**MATERIAL**
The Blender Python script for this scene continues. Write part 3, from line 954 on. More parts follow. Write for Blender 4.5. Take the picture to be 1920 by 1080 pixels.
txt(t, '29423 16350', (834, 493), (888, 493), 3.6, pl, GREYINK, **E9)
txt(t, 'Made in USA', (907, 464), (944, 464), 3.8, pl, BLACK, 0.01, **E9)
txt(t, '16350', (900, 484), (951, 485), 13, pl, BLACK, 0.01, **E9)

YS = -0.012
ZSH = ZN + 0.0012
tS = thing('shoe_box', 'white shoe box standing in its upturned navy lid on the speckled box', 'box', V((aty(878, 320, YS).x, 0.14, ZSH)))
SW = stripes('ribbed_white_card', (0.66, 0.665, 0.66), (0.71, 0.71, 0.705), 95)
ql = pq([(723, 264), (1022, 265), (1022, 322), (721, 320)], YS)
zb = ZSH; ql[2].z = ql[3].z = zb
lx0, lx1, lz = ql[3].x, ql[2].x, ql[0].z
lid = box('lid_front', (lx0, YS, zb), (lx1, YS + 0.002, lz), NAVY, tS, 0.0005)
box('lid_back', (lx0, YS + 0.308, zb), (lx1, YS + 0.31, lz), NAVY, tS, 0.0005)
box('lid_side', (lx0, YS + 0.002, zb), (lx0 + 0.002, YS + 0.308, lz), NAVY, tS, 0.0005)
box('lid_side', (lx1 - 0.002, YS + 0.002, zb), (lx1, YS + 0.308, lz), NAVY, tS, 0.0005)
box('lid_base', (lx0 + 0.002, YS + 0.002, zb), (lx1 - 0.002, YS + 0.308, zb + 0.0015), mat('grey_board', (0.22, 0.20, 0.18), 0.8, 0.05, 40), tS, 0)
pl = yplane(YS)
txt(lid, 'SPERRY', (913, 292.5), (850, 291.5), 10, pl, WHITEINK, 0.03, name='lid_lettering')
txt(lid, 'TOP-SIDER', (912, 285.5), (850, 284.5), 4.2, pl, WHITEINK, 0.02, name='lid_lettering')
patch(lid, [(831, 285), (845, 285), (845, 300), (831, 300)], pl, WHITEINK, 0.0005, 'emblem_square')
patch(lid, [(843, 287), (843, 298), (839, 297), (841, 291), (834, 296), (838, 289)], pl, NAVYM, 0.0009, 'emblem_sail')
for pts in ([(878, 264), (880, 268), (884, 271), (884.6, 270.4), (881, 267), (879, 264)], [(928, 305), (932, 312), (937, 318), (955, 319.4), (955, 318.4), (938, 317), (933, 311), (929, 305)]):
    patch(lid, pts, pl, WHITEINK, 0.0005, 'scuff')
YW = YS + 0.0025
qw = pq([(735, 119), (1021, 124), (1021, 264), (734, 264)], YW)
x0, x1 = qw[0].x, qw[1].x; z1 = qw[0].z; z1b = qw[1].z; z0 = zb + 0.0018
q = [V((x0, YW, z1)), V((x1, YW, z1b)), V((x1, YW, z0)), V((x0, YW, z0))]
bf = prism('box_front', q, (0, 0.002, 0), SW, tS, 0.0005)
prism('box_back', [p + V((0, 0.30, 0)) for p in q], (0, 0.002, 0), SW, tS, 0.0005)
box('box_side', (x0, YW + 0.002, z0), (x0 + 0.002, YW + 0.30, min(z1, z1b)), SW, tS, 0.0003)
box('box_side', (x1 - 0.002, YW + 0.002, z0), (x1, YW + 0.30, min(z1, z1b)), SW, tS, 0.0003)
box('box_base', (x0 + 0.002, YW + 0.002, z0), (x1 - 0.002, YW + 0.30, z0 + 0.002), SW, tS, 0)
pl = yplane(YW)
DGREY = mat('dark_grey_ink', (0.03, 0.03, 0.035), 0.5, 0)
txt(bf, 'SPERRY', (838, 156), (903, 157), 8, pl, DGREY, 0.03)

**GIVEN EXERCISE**
Return exactly the leading lines of the listing, stopping after the line in which "13, pl, BLACK, 0.01, **E9)" occurs.

**OUTPUT**
The Blender Python script for this scene continues. Write part 3, from line 954 on. More parts follow. Write for Blender 4.5. Take the picture to be 1920 by 1080 pixels.
txt(t, '29423 16350', (834, 493), (888, 493), 3.6, pl, GREYINK, **E9)
txt(t, 'Made in USA', (907, 464), (944, 464), 3.8, pl, BLACK, 0.01, **E9)
txt(t, '16350', (900, 484), (951, 485), 13, pl, BLACK, 0.01, **E9)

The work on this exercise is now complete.